Kapasitas staf BPBD sendiri selain rendah juga tidak berkembang karena seringnya terjadi mutasi dan tidak terjadi peralihan tanggung jawab dengan baik, katanya di Padang, Sabtu.

Masalah lain yang ditemukan dalam penerapan kontinjensi menghadapi bencana antara lain kemampuan `leadership` dari BPBD yang diberikan mandat dalam mengoordinasi seluruh instansi/lembaga terkait penanggulangan bencana termasuk TNI dan Polri.

Ia menyebutkan, masalah-masalah tersebut harus dicarikan jalan keluarnya sehingga rencana kontinjensi untuk menghadapi keadaan darurat benar-benar bisa dioperasionalkan pada saat terjadi keadaan darurat.

Pemerintah harus serius untuk mengidentifikasi jumlah jiwa dan aset/fasilitas/sarana prasarana yang terdampak, seperti berapa jumlah sekolah yang berada di daerah rawan tsunami, katanya.

Patra mengatakan, melihat permasalahan ini maka BNPB menampung masukan dari banyak pihak seperti, Working Group Renkon, UNOCHA, Kementerian/lembaga terkait, Komunitas Siaga Tsunami dan GIZ untuk merevisi buku panduan rencana kontinjensi yang akan lebih dimantapkan menjadi Pedoman Penyusunan Rencana Kontinjensi.

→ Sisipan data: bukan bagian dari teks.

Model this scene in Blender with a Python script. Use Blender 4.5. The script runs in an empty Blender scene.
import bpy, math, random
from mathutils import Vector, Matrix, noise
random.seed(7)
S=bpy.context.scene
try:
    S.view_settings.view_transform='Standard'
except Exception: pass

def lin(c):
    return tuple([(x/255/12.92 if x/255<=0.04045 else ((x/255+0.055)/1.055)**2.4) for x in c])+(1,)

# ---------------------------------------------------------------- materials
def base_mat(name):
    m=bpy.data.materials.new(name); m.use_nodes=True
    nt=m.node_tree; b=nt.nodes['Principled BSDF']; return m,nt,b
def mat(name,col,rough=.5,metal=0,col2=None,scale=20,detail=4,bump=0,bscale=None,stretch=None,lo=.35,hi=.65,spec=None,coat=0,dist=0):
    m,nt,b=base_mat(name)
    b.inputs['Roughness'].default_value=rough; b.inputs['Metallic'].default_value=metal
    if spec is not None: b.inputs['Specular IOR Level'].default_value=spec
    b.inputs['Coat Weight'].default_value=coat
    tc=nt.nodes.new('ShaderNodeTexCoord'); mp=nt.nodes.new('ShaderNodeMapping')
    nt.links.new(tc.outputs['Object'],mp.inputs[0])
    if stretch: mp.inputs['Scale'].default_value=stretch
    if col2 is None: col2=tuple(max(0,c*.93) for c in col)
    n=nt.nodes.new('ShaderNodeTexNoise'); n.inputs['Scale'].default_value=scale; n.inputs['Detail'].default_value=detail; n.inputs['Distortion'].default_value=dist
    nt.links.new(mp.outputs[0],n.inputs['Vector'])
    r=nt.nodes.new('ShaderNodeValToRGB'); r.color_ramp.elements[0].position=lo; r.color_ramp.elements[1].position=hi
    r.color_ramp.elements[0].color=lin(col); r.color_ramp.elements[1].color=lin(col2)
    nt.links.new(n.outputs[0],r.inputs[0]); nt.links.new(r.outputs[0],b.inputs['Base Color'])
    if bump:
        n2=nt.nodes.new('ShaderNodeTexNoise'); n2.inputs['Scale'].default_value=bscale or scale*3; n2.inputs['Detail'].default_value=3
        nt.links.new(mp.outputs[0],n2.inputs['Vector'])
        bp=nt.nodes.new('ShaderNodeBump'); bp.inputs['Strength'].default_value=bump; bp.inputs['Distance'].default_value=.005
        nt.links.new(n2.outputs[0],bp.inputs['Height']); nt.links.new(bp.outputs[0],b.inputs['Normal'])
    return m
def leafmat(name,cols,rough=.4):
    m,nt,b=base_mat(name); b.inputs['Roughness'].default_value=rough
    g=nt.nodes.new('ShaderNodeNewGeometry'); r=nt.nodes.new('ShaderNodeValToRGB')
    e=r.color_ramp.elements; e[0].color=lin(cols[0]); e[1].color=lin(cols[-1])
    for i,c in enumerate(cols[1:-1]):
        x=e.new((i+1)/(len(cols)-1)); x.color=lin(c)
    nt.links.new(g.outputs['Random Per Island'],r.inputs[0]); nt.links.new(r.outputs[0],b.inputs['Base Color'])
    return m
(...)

Proses revisi ini berlangsung berapa tahap dan tahapan kedua telah dilangsungkan di Bogor 20-22 Februari 2013 dan menghasilkan draf awal pedoman.

Dalam tahapan itu, Patra selaku direktur eksekutif Kogami Indonesia memberikan masukan berdasarkan pengalaman menyusun rencana kontinjensi di Provinsi Sumatera Barat, Kabupaten Agam dan Kota Padang.

Masukan-masukan dalam tahapan ke dua, selanjutnya akan disempurnakan dan dilegalisasi menjadi sebuah peraturan. Diharapkan pedoman ini bisa efektif dalam memberikan acuan penanganan darurat bencana, demikian Patra Rina Dewi.